>> start

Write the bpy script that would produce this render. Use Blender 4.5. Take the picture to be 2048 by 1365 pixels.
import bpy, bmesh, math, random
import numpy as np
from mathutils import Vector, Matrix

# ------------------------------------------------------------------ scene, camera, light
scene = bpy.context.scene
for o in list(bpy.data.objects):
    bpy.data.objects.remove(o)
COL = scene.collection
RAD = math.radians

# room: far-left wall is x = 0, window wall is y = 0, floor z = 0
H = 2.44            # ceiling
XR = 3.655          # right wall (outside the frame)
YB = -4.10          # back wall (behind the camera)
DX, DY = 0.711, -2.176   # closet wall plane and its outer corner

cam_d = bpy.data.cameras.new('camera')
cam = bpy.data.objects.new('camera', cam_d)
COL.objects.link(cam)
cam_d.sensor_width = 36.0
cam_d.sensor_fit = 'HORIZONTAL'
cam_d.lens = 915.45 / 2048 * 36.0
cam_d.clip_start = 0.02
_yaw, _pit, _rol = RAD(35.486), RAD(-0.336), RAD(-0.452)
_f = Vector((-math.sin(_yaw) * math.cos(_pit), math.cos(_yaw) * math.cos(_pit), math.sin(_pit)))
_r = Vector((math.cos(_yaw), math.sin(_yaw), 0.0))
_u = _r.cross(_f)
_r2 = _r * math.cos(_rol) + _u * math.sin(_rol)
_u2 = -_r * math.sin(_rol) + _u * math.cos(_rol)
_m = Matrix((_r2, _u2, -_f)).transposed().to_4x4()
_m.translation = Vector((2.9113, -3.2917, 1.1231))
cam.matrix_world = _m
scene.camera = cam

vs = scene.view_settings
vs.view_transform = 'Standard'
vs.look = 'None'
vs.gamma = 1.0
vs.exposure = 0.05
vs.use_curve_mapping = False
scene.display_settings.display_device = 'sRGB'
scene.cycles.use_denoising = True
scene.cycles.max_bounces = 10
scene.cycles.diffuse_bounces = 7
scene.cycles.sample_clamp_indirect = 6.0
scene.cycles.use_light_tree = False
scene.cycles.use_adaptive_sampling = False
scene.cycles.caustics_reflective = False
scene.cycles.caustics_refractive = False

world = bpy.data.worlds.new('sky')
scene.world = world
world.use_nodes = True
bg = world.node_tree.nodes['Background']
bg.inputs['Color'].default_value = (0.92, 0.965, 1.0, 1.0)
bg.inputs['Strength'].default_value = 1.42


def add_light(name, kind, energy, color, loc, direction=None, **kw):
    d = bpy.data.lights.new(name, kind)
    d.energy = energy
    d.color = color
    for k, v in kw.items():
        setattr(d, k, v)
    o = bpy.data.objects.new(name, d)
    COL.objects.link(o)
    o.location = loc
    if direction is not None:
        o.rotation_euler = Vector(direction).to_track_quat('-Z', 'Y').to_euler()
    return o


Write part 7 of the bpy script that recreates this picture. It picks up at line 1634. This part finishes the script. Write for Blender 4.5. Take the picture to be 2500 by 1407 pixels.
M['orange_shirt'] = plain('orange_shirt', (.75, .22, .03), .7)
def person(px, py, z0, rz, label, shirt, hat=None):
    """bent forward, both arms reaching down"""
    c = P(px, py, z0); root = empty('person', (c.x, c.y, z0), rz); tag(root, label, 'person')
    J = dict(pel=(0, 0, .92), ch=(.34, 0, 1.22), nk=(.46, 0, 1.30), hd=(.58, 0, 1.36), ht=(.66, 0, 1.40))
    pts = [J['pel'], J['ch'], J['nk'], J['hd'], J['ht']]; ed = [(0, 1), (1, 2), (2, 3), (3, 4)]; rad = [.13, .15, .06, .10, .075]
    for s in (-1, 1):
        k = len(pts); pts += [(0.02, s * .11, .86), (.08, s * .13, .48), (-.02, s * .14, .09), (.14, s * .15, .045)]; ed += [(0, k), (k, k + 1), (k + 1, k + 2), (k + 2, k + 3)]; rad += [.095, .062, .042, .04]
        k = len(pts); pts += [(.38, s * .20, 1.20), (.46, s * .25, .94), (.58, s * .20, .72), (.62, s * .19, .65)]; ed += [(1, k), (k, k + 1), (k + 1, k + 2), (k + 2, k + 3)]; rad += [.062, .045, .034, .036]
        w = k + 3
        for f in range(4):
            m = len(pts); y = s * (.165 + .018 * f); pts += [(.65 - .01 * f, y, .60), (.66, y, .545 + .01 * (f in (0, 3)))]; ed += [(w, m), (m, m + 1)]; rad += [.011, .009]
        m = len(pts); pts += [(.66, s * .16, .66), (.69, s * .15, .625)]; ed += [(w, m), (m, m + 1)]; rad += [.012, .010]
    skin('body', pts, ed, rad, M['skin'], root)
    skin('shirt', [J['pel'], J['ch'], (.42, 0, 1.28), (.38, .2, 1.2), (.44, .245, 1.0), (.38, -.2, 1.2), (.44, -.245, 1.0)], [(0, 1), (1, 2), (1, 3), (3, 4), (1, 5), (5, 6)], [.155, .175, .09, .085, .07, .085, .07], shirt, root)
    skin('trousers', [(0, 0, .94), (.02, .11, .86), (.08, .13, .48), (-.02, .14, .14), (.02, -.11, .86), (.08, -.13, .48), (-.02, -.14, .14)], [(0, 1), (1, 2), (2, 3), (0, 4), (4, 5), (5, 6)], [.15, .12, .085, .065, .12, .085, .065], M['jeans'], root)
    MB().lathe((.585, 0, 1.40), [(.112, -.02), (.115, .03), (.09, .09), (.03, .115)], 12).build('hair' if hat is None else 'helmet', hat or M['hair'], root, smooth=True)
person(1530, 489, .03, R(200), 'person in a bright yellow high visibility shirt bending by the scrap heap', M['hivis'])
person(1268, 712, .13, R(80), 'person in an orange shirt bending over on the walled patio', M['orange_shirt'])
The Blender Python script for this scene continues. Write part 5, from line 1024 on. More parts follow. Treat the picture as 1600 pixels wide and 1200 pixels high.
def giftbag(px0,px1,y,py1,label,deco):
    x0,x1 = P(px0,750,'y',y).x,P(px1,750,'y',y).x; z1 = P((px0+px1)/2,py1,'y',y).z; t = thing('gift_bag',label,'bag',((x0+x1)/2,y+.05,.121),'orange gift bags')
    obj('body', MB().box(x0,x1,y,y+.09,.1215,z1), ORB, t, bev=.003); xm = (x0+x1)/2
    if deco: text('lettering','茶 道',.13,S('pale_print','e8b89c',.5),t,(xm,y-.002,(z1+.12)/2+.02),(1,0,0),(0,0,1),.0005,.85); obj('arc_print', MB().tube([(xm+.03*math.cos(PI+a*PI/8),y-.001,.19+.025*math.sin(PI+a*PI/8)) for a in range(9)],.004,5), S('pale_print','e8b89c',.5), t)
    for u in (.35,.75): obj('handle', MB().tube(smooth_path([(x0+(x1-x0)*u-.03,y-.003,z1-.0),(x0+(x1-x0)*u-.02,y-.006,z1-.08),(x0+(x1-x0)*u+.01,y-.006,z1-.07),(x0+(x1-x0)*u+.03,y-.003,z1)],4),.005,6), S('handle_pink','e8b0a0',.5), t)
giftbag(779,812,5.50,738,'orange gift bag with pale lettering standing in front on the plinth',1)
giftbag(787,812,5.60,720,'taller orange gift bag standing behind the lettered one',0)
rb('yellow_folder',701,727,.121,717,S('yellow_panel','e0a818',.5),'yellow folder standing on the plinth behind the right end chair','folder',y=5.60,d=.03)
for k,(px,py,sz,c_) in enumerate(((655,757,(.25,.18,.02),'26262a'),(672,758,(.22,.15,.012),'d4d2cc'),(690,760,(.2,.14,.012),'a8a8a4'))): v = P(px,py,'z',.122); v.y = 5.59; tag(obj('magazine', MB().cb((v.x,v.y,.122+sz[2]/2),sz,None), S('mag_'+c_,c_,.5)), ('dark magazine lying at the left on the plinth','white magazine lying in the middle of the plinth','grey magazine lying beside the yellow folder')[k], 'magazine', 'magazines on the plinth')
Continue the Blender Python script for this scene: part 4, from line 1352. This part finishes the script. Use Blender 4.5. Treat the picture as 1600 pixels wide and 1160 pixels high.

>> end

- What is expected
Return only the exact lines from the opening of the records through the line that contains "scene.camera = cam", both included.

- Solution to the exercise
Write the bpy script that would produce this render. Use Blender 4.5. Take the picture to be 2048 by 1365 pixels.
import bpy, bmesh, math, random
import numpy as np
from mathutils import Vector, Matrix

# ------------------------------------------------------------------ scene, camera, light
scene = bpy.context.scene
for o in list(bpy.data.objects):
    bpy.data.objects.remove(o)
COL = scene.collection
RAD = math.radians

# room: far-left wall is x = 0, window wall is y = 0, floor z = 0
H = 2.44            # ceiling
XR = 3.655          # right wall (outside the frame)
YB = -4.10          # back wall (behind the camera)
DX, DY = 0.711, -2.176   # closet wall plane and its outer corner

cam_d = bpy.data.cameras.new('camera')
cam = bpy.data.objects.new('camera', cam_d)
COL.objects.link(cam)
cam_d.sensor_width = 36.0
cam_d.sensor_fit = 'HORIZONTAL'
cam_d.lens = 915.45 / 2048 * 36.0
cam_d.clip_start = 0.02
_yaw, _pit, _rol = RAD(35.486), RAD(-0.336), RAD(-0.452)
_f = Vector((-math.sin(_yaw) * math.cos(_pit), math.cos(_yaw) * math.cos(_pit), math.sin(_pit)))
_r = Vector((math.cos(_yaw), math.sin(_yaw), 0.0))
_u = _r.cross(_f)
_r2 = _r * math.cos(_rol) + _u * math.sin(_rol)
_u2 = -_r * math.sin(_rol) + _u * math.cos(_rol)
_m = Matrix((_r2, _u2, -_f)).transposed().to_4x4()
_m.translation = Vector((2.9113, -3.2917, 1.1231))
cam.matrix_world = _m
scene.camera = cam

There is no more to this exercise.